Yep, I'm sitting out here on the Pacific edge of Canada, soaking up rays wondering if I slept through summer. You know that when the weather reports mention a slight chance of snow flurries, you've probably picked the wrong time of year to visit.
When I made plans to fly west, the plan was simple enough. Spend a little time with family, do the tourist thing and catch a little playoff hockey uh, well, hmmmm.......two out of three ain't bad, right?
The big hockey news out here, of course, is Dave Nonis getting the can tied to him earlier this week and the subsequent search for the next general manager that will take the helm.
On Wednesday, the day my plane touched down in BC, there was a long, multi-paged editorial in The Province that seemed to have a page count just short of War and Peace. Besides speculating on the search for the next GM, fans were also given their platform to sound off.
Besides the short-sighted rationale from the lunatic fringe suggesting the ‘Nucks should re-sign Trevor Linden and give him the ‘C'-hey, '94 was a long time ago-one vindictive reader went as far as to suggest the Canucks "shouldn't be like the Leafs", whatever the heck that means. Last I checked, Vancouver's Cup count was no larger than Toronto's. Or, for that matter, Columbus, Atlanta, Nashville, Florida, Los Angeles....
Uh, newsflash. The Canucks ARE the Leafs with a great goalie. Should they not try to address a little scoring, Luongo may choose to bolt town when the opportunity arises.
Robeto Luongo masked a lot of problems with the Canucks, the most glaring being an impotency to score. That is something the next general manager, whatever his name happens to be, will need to fix in a hurry. The process can begin sometime this spring for the Canucks, who own the #10 pick in a mouth-watering, top-heavy draft.
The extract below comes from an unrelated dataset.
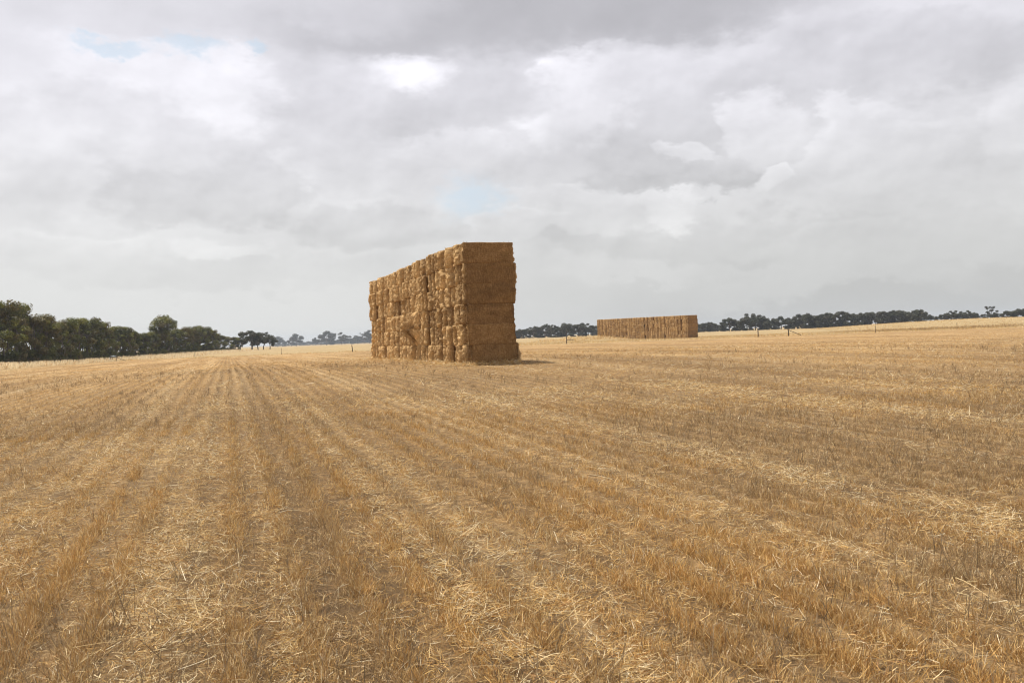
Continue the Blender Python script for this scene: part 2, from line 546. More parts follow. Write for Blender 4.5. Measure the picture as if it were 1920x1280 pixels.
# ------------------------------------------------------------------ straw bales
m, N, out = material('straw_bale')
tc = N.n('ShaderNodeTexCoord'); oi = N.n('ShaderNodeObjectInfo')
off = N.v('MULTIPLY_ADD', oi.outputs['Random'], (37, 19, 53), tc.outputs['Object'])
vec = N.v('MULTIPLY', off, (1.0, 1.0, 1.0))
st1 = N.noise(N.v('MULTIPLY', off, (28, 28, 5)), 1, 4, .7).outputs[0]
st2 = N.noise(N.v('MULTIPLY', off, (9, 9, 44)), 1, 4, .75).outputs[0]
fl = N.noise(off, 2.2, 4, .6).outputs[0]
sp = N.noise(off, 46, 3, .8).outputs[0]
ba = N.ramp(N.m('ADD', N.m('MULTIPLY', st1, .5), N.m('MULTIPLY', st2, .5)),
            [(.31, (.17, .102, .043)), (.47, (.34, .22, .10)), (.56, (.45, .31, .155)), (.69, (.70, .53, .31))])
ba = N.mix(1, ba, N.ramp(fl, [(.3, (.78, .74, .70)), (.5, (1, 1, 1)), (.7, (1.12, 1.10, 1.04))]), 'MULTIPLY')
ba = N.mix(1, ba, N.ramp(sp, [(.32, (.55, .5, .46)), (.5, (1, 1, 1)), (.72, (1.35, 1.33, 1.3))]), 'MULTIPLY')
at = N.n('ShaderNodeAttribute', attribute_name='tint')
ba = N.mix(1, ba, at.outputs['Color'], 'MULTIPLY')
rb = N.ramp(oi.outputs['Random'], [(0, (.84, .82, .80)), (.5, (.98, .97, .96)), (1, (1.12, 1.12, 1.10))])
ba = N.mix(1, ba, rb, 'MULTIPLY')
p = N.n('ShaderNodeBsdfPrincipled'); p.inputs['Roughness'].default_value = .8; p.inputs['Specular IOR Level'].default_value = .15
N.L.new(ba, p.inputs['Base Color'])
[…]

Nonis was canned, at the end of the day, for not parting with any prospects at the deadline for a short-term scoring fix, which could be seen as a noble, falling-on-his-sword sort of move. It ended up costing him his job, but the Luongos Canucks are better for it.
Whether they package that pick for some scoring help or take the free agency route this summer, it is a situation that needs to be addressed. As in now.
Luongo can only keep them out.
Scoring is an art he hasn't quite mastered yet.